On remarquera aussi une dénonciation de la traite des animaux sauvages et de leur maltraitance -- il y a d'ailleurs une scène assez dure, les petits cœurs tendres sont avertis!   


Bonobo de Jeong You-jeong, traduit du coréen, 2021, 400 p.  Titre original: Jin-Yi & Jinny (2019).

20 octobre 2024

Vol de nuit

Oh là là!  On a frôlé l'abandon, là!

En effet, toute la première moitié de ce roman de Saint-Exupéry est très décousue.  On passe d'un personnage à l'autre sans s'attacher à aucun et on ne comprend pas où veut en venir l'auteur.  Alors que j'espérais retrouver la magie des descriptions de Terre des hommes, on s'embourbe plutôt dans le train-train du service de courrier de cet aéroport de Buenos Aires, avec ses absurdités administratives et ses injustices, le tout narré d'une plume assez détachée qui m'a rappelé celle de Louis-Ferdinand Céline. 

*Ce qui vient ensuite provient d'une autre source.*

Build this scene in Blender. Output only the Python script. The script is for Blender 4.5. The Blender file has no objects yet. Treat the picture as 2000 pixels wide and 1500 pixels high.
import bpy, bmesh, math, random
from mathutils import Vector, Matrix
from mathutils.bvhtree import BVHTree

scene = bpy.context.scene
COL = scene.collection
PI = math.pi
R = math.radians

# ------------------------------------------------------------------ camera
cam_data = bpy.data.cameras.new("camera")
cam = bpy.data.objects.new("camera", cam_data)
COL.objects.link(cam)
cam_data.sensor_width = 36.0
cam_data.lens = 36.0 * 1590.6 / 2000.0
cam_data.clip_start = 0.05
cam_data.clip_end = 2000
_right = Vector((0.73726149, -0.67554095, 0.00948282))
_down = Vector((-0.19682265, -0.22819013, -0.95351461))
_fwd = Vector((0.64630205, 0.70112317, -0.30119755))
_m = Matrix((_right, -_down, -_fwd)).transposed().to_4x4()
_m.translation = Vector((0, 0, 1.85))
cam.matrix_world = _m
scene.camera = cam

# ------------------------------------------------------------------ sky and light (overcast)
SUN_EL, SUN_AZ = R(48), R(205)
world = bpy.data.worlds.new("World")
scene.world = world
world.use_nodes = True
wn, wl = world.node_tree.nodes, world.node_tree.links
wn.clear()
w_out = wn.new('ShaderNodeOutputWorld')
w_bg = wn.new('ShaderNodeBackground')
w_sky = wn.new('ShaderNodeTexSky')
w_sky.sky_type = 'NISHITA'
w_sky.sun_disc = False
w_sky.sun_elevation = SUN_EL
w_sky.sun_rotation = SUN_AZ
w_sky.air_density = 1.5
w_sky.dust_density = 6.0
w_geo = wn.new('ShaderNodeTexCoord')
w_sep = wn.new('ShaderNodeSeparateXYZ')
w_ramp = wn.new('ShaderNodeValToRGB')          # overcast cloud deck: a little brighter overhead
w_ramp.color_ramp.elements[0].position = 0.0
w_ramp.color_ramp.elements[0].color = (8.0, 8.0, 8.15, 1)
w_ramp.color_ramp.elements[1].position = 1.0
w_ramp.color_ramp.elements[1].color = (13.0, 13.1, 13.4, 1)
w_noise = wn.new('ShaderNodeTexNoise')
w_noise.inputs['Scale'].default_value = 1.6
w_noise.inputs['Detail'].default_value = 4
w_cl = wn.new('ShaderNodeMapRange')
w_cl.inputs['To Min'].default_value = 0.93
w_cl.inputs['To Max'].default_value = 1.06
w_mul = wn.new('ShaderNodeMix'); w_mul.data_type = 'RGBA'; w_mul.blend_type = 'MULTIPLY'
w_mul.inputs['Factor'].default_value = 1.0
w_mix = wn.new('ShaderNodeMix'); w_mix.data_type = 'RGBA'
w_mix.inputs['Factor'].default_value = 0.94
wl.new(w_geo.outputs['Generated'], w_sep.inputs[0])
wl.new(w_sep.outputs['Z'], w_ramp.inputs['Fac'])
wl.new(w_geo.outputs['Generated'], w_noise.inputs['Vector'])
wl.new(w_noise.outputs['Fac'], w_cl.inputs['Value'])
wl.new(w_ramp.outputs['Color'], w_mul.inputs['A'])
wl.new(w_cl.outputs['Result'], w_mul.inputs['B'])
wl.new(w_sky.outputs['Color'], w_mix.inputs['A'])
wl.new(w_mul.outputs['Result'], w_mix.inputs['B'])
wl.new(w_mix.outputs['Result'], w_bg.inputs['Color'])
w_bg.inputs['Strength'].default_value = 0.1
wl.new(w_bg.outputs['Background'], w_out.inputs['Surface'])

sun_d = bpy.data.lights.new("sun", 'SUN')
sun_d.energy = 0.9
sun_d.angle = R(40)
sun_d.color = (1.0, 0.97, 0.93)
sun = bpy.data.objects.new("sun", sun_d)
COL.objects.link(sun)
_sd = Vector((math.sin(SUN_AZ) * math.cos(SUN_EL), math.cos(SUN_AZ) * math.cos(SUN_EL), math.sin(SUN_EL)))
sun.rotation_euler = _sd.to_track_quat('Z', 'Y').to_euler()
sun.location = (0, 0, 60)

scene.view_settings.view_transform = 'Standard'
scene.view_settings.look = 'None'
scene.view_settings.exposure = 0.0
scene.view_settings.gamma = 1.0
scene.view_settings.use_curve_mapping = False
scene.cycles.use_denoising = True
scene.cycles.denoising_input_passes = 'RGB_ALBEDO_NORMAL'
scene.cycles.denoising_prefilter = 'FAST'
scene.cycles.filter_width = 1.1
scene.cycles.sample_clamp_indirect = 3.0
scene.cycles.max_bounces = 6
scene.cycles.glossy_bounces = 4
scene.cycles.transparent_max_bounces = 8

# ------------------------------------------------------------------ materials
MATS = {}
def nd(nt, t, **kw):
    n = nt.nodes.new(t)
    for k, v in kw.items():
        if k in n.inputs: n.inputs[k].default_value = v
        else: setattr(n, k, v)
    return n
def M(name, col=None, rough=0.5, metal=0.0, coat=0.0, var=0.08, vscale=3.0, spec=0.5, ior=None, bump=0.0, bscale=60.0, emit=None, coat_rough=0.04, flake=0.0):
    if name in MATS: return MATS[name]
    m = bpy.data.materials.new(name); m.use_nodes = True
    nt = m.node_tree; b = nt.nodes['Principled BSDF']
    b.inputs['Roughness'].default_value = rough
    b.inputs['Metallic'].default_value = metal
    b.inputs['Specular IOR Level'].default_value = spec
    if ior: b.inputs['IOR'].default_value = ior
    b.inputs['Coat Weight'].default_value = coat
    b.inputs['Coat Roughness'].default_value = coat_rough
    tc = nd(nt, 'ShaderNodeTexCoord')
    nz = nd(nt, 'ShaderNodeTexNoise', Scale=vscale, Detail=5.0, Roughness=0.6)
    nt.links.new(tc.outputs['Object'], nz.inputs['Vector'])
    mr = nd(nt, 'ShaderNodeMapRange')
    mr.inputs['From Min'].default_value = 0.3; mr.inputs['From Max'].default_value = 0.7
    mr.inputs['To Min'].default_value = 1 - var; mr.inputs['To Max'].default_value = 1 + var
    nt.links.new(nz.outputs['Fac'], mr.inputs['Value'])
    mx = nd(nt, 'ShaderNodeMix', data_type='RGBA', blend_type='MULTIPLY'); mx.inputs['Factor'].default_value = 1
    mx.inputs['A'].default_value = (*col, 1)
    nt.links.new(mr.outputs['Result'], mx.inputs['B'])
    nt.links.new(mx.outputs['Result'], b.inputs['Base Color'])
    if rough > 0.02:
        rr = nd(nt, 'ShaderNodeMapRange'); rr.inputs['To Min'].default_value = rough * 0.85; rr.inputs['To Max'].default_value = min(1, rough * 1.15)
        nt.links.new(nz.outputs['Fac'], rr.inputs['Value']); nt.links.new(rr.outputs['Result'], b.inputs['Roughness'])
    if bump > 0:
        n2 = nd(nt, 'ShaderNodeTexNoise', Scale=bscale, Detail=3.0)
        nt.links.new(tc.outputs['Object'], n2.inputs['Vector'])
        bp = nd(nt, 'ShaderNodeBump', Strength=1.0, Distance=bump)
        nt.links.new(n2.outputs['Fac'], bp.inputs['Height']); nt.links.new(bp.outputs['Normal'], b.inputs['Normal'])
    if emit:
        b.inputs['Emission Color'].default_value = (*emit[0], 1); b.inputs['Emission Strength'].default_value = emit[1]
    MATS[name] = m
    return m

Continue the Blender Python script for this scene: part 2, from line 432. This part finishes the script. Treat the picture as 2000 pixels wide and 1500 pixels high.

Heureusement, dans la deuxième moitié, on se concentre sur le personnage du Directeur du service, ce qui permet de mieux saisir les enjeux.  Pour lui, tout ce qui compte, c'est de prouver l'efficacité de son système de livraison de nuit, afin de concurrencer les autres moyens de transport.  Les employés, pilotes inclus, ne sont pour lui que des rouages de cette machine qui doit fonctionner vingt-quatre heures sur vingt-quatre, malgré les dangers de l'aviation nocturne.

Mais surtout, il y a dans cette partie de très belles pages sur les péripéties vécues durant un de ces vols.  C'est magnifique et poignant, et grâce à ces passages, je termine ce roman avec un avis plus positif que négatif. 


Vol de nuit de Saint-Exupéry, 1931, 188 p.